Uma rede informal de compra direta ao produtor, transporte e entrega de cocaína é responsável pelo abastecimento da maior parte das ``bocas" (pontos de venda de drogas) cariocas. A rede é formada por pequenos e médios emissários, apelidados de ``matutos".
Investigações da PF (Polícia Federal) e da DRE (Divisão de Repressão a Entorpecentes) da Polícia Civil indicam que os traficantes do Rio preferem usar esse tipo de fornecedor a recorrer aos grandes ``senhores" da droga.
O ``matuto" é um muambeiro da cocaína. Seu trabalho se parece com o de ``sacoleiros" que invadem o Paraguai ou os EUA para comprar aparelhos eletrônicos e revendê-los no Brasil.
Só que, em vez de montar uma barraca na rua como fazem os muambeiros tradicionais, o ``matuto" tem clientela fixa, como explica à Folha um deles, que não quer ser identificado. Com 38 anos, L., antes de ser preso (em 1994), trabalhou 13 anos na rota Bolívia-Rio.

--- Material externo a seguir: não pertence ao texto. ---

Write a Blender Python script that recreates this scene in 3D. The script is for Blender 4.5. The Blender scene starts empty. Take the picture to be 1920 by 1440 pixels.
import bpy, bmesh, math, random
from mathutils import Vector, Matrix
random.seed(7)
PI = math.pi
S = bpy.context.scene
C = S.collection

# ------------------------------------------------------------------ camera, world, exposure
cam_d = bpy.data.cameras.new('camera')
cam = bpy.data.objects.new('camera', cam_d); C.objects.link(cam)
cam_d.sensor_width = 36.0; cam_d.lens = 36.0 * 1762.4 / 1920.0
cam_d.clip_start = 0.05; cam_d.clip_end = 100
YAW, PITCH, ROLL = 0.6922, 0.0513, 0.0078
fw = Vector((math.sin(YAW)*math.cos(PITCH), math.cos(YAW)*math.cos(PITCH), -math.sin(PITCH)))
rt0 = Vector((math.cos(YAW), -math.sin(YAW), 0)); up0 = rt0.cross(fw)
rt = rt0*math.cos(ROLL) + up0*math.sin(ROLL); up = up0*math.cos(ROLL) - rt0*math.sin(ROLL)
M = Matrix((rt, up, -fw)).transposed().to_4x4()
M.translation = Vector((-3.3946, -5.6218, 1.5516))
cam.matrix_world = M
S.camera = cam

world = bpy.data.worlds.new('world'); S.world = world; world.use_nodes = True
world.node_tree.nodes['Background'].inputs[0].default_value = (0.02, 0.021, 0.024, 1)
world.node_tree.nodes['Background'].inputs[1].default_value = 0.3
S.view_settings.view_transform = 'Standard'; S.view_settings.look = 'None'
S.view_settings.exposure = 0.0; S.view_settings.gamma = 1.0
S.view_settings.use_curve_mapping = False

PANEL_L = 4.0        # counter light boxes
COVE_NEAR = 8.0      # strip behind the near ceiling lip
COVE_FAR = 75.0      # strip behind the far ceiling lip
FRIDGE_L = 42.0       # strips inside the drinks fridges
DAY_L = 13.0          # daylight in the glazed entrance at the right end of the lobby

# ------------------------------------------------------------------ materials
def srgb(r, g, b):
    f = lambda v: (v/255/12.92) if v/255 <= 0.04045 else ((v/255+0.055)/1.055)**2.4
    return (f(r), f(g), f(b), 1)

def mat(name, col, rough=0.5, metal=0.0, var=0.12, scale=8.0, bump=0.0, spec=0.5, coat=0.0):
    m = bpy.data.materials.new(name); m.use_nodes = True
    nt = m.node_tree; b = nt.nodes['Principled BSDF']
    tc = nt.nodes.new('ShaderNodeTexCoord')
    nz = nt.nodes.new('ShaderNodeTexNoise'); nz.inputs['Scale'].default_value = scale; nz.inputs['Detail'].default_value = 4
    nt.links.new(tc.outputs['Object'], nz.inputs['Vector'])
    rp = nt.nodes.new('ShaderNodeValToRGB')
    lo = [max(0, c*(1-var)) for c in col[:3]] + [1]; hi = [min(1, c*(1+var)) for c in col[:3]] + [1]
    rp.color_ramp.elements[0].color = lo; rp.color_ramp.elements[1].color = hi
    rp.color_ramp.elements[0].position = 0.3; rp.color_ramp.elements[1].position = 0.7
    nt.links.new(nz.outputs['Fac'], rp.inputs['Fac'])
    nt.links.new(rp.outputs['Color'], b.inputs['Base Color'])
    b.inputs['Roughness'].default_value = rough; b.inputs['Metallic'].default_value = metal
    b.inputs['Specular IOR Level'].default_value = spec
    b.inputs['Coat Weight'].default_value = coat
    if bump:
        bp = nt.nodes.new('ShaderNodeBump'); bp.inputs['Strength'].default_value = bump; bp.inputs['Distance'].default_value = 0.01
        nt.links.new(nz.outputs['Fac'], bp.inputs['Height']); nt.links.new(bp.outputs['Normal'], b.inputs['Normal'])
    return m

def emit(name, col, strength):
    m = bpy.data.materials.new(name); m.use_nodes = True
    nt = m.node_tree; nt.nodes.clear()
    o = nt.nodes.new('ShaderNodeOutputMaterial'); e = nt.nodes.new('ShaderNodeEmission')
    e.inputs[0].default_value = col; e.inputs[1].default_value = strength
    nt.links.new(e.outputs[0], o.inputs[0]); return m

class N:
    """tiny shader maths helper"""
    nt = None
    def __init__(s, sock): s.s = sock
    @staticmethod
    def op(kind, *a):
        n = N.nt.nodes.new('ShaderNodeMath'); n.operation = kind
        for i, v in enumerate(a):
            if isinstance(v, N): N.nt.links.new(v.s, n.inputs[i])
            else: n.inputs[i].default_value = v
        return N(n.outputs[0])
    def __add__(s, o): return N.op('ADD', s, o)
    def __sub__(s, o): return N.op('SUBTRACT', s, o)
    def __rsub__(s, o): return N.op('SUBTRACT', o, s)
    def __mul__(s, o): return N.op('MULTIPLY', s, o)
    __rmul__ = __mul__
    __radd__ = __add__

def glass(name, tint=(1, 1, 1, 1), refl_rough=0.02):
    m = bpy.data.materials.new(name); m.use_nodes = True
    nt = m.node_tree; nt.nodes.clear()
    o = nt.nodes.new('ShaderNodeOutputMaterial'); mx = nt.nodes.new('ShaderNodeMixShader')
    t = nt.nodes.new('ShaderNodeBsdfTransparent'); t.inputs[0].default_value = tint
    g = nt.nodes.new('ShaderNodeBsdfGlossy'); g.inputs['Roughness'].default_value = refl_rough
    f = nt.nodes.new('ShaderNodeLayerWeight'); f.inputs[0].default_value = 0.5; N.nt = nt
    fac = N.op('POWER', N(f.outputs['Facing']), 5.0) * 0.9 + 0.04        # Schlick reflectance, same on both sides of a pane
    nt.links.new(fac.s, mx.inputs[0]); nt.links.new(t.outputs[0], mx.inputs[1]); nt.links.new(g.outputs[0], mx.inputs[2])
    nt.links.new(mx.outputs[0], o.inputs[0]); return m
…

``Quase todo o pó vendido nos morros chegou com um `matuto' que foi à Bolívia fazer o negócio. Lá tem muito para vender e aqui tem muita gente para comprar. É mole ganhar dinheiro", diz.

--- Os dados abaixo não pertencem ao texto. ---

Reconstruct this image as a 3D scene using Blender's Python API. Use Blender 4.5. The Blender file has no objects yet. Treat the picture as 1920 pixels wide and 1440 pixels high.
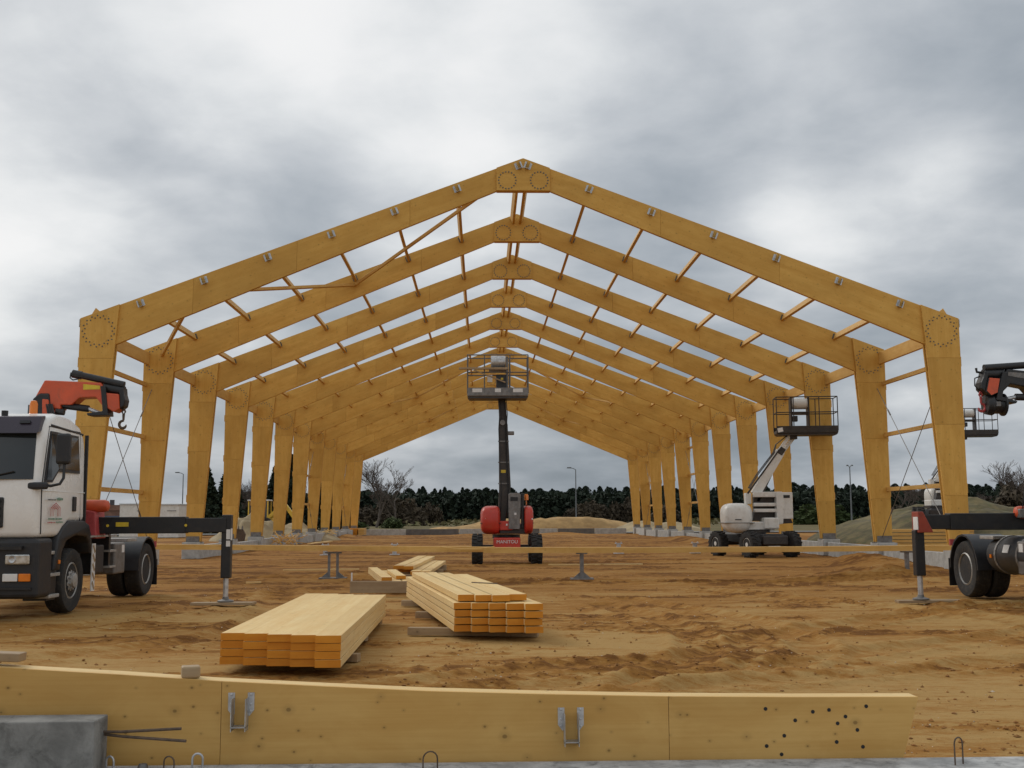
import bpy, bmesh, math, random
import numpy as np
from mathutils import Vector, Matrix, Euler
R = math.radians
random.seed(7); rng = np.random.default_rng(7)
sc = bpy.context.scene
col = sc.collection

# ------------------------------------------------------------------ camera
F_PX, PITCH, YAW, ROLL = 2107.0, 0.11772, 0.02702, -0.00449
CAM = Vector((-1.198, 0.0, 1.5))
cam = bpy.data.cameras.new('camera'); cam.sensor_width = 36.0; cam.lens = 36.0 * F_PX / 1920.0
cam.clip_start = 0.1; cam.clip_end = 6000
co = bpy.data.objects.new('camera', cam); col.objects.link(co); sc.camera = co
_fh = Vector((math.sin(YAW), math.cos(YAW), 0)); _r = Vector((math.cos(YAW), -math.sin(YAW), 0)); _z = Vector((0, 0, 1))
_f = _fh * math.cos(PITCH) + _z * math.sin(PITCH); _u = -_fh * math.sin(PITCH) + _z * math.cos(PITCH)
_r2 = _r * math.cos(ROLL) + _u * math.sin(ROLL); _u2 = -_r * math.sin(ROLL) + _u * math.cos(ROLL)
mw = Matrix.Identity(4)
for i in range(3):
    mw[i][0] = _r2[i]; mw[i][1] = _u2[i]; mw[i][2] = -_f[i]; mw[i][3] = CAM[i]
co.matrix_world = mw

# ------------------------------------------------------------------ sky, sun, exposure
SUN_DIR = Vector((-0.62, 0.62, 0.62)).normalized()      # towards the sun, behind the cloud at the left
el = math.asin(SUN_DIR.z); az = math.atan2(SUN_DIR.x, SUN_DIR.y)
world = bpy.data.worlds.new('World'); sc.world = world; world.use_nodes = True
wn, wl = world.node_tree.nodes, world.node_tree.links
wn.clear()
def WN(t, **kw):
    n = wn.new(t)
    for k, v in kw.items():
        if k.startswith('i_'): n.inputs[k[2:]].default_value = v
        elif k.startswith('n'): n.inputs[int(k[1:])].default_value = v
        else: setattr(n, k, v)
    return n
def wmath(op, a, b=None, c=None, clamp=False):
    n = wn.new('ShaderNodeMath'); n.operation = op; n.use_clamp = clamp
    for i, s in enumerate((a, b, c)):
        if s is None: continue
        if isinstance(s, (int, float)): n.inputs[i].default_value = s
        else: wl.new(s, n.inputs[i])
    return n.outputs[0]
sky = WN('ShaderNodeTexSky', sky_type='NISHITA', sun_disc=False, sun_elevation=el, sun_rotation=az, air_density=1.2, dust_density=2.0)
tc = WN('ShaderNodeTexCoord')
sep = WN('ShaderNodeSeparateXYZ'); wl.new(tc.outputs['Generated'], sep.inputs[0])
zc = wmath('ADD', wmath('MAXIMUM', sep.outputs[2], 0.0), 0.26)
cx = wmath('DIVIDE', sep.outputs[0], zc); cy = wmath('DIVIDE', sep.outputs[1], zc)
cmb = WN('ShaderNodeCombineXYZ'); wl.new(cx, cmb.inputs[0]); wl.new(cy, cmb.inputs[1])
n1 = WN('ShaderNodeTexNoise', i_Scale=1.25, i_Detail=4.0, i_Roughness=0.5, i_Distortion=0.3); wl.new(cmb.outputs[0], n1.inputs['Vector'])
mp2 = WN('ShaderNodeMapping'); mp2.inputs['Location'].default_value = (7.3, 2.1, 4.0); wl.new(cmb.outputs[0], mp2.inputs[0])
n2 = WN('ShaderNodeTexNoise', i_Scale=4.6, i_Detail=6.0, i_Roughness=0.54, i_Distortion=0.15); wl.new(mp2.outputs[0], n2.inputs['Vector'])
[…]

O diretor da DRE, delegado Reginaldo Guilherme, confirma a história. ``O que mais tem hoje em favela é matuto", diz.
O ``matuto" é geralmente recrutado na própria quadrilha de traficantes e se especializa na tarefa. Viaja à Bolívia em carro com documentação legalizada.
Na cidade boliviana de Santa Cruz de la Sierra, compra a mercadoria, que lhe é entregue em Corumbá (MS), município na fronteira entre Brasil e Bolívia.
Para levar a droga de Corumbá ao Rio, o ``matuto", que compra um máximo de 15 kg, divide a mercadoria em até dez pacotes, entregues a caminhoneiros coniventes e acostumados a transportar droga em meio a suas cargas.
A falta de fiscalização nas rodovias e as opções de trajetos facilitam o trabalho do ``matuto". Mesmo que perca um pacote, seu lucro é garantido. A cocaína pura é ``batizada" nas favelas, crescendo cinco vezes com a mistura de outras substâncias.
Cada grande favela vendedora do Rio -Mangueira, Acari, Parada de Lucas, Vigário Geral, Alemão, todas na zona norte- trabalha com até cinco ``matutos" diferentes. A idéia é impedir um corte no fornecimento de cocaína no caso de prisão de um deles.
Uma mostra de que o abastecimento continua mesmo com a prisão de um ``matuto" ocorre hoje na favela Vilar Carioca (zona oeste). Para a polícia, quem fornecia a cocaína na favela era o suposto ``matuto" José Maria, o ``Zé da Rola", 39, preso há um mês.
A DRE informa que ele era o ``matuto" da quadrilha de ``Pedrinho Maluco", suposto chefe do tráfico na Vilar Carioca. Mas, apesar da prisão de Zé da Rola, o tráfico na favela continua ativo -Pedrinho Maluco estaria trabalhando com outros ``matutos".